Look below and pull out each line with the word "Blender".

● Supplied material
* begin *
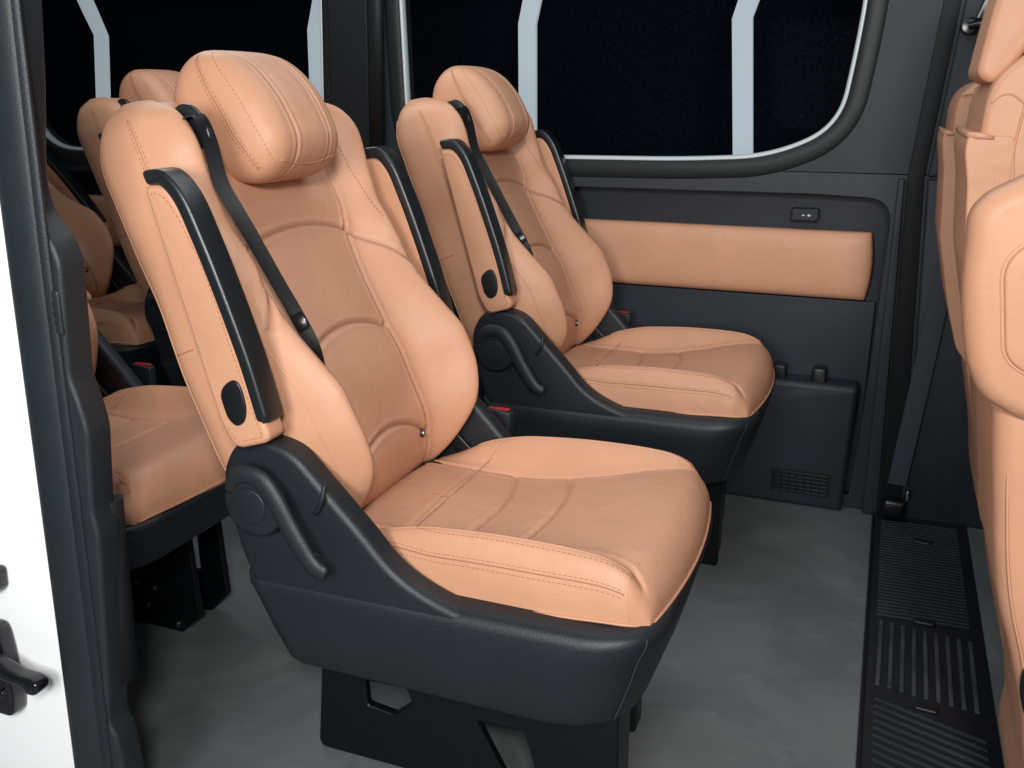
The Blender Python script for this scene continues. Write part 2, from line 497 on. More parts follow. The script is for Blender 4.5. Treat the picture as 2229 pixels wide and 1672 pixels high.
* end *
* begin *
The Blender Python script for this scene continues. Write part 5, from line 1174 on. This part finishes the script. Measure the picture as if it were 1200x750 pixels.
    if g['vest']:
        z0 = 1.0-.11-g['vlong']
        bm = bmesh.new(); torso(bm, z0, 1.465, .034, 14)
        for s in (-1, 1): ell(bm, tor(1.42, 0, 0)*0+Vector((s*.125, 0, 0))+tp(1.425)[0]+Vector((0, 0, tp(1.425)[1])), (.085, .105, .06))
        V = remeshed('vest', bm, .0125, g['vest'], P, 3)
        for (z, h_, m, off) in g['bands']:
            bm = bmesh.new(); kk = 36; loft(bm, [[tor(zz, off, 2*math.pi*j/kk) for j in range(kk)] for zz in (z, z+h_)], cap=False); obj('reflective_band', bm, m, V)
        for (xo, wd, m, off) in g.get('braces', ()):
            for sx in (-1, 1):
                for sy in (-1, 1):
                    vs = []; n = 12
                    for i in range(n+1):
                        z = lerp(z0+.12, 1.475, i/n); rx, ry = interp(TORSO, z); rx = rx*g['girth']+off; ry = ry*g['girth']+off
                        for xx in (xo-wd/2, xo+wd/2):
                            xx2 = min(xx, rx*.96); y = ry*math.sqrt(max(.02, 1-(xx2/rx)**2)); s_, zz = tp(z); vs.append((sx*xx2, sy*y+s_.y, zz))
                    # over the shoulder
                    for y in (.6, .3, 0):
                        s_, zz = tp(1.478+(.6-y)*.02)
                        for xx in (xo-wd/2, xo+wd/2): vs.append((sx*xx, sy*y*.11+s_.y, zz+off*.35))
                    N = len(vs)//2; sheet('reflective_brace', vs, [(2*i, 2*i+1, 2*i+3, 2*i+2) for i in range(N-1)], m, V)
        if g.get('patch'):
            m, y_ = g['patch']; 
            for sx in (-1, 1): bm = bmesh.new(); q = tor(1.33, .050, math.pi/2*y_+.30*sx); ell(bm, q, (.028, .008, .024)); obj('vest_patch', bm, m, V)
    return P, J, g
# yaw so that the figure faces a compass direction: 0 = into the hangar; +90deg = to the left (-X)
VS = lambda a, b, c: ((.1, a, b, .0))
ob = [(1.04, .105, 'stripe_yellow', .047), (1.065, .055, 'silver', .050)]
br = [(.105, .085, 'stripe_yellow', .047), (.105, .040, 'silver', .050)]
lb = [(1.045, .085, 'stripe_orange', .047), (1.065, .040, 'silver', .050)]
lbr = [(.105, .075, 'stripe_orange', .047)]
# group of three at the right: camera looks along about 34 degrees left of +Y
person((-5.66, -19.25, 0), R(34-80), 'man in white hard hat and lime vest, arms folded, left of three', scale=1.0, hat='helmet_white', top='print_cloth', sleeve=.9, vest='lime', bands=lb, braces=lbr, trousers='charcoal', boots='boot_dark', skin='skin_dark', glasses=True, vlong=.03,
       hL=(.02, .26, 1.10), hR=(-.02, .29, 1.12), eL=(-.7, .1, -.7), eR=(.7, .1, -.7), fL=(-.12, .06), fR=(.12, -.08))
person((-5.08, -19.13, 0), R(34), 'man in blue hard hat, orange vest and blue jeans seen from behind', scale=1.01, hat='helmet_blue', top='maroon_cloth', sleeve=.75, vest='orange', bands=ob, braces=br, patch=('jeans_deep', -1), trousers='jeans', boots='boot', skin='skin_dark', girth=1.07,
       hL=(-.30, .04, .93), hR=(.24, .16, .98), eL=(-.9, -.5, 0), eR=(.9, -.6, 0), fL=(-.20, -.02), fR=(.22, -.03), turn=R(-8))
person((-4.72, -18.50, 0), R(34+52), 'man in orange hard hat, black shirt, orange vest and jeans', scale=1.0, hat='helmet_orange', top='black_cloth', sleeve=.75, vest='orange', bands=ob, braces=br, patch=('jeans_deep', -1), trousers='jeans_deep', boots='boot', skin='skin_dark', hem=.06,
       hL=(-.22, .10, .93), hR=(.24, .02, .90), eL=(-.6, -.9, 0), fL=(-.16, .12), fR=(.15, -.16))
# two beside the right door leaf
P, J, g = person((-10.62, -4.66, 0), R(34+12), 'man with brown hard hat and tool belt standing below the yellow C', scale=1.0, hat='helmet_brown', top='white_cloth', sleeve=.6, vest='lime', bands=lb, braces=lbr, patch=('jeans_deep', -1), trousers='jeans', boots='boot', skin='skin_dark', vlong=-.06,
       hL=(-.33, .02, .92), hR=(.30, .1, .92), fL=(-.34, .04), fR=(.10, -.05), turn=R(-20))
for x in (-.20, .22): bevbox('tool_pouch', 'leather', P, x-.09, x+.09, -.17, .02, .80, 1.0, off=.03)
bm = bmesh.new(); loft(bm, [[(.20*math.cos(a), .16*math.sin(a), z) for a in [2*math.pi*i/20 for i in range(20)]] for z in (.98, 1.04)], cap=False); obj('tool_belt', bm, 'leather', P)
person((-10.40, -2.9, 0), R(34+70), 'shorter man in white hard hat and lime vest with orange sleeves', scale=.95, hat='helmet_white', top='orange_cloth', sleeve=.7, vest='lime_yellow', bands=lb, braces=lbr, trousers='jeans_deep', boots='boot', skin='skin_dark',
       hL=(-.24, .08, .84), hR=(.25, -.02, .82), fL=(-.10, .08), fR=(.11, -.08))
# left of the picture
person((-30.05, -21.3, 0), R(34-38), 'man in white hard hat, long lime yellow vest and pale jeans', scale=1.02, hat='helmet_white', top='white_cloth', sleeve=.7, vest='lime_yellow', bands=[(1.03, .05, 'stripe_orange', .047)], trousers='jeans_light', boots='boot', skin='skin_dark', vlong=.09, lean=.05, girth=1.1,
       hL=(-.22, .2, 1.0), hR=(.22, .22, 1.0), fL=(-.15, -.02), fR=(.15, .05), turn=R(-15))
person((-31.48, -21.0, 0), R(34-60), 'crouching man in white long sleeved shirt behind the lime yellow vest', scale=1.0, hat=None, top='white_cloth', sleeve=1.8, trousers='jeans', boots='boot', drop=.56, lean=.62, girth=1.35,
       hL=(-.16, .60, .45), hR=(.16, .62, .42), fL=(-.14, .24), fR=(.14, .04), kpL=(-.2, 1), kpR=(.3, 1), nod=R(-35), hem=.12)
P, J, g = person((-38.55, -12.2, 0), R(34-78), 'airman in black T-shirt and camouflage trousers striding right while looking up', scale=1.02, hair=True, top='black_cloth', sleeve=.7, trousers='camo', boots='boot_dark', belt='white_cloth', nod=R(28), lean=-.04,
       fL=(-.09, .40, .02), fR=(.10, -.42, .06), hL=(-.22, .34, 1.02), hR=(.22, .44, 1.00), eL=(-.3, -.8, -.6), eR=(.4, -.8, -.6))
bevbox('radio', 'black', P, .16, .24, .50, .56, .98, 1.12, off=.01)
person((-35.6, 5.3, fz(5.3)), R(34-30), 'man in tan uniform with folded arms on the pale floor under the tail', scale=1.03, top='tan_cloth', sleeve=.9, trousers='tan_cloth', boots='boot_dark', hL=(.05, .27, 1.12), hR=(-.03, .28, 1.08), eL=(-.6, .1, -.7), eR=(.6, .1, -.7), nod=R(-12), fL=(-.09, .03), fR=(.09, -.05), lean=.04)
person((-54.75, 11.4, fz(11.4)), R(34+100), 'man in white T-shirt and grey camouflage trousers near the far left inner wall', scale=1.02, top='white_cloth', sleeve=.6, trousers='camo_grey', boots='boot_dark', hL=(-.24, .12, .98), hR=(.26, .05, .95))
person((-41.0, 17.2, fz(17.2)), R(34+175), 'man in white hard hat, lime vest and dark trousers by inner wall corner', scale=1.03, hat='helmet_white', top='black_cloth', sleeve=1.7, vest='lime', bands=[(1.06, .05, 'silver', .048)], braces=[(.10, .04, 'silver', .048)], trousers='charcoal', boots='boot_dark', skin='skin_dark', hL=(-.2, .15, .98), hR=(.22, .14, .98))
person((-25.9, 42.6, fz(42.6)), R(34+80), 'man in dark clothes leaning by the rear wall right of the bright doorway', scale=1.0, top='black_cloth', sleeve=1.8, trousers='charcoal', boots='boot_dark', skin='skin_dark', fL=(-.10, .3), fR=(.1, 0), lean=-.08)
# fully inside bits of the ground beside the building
* end *
● Output of the task
The Blender Python script for this scene continues. Write part 2, from line 497 on. More parts follow. The script is for Blender 4.5. Treat the picture as 2229 pixels wide and 1672 pixels high.
The Blender Python script for this scene continues. Write part 5, from line 1174 on. This part finishes the script. Measure the picture as if it were 1200x750 pixels.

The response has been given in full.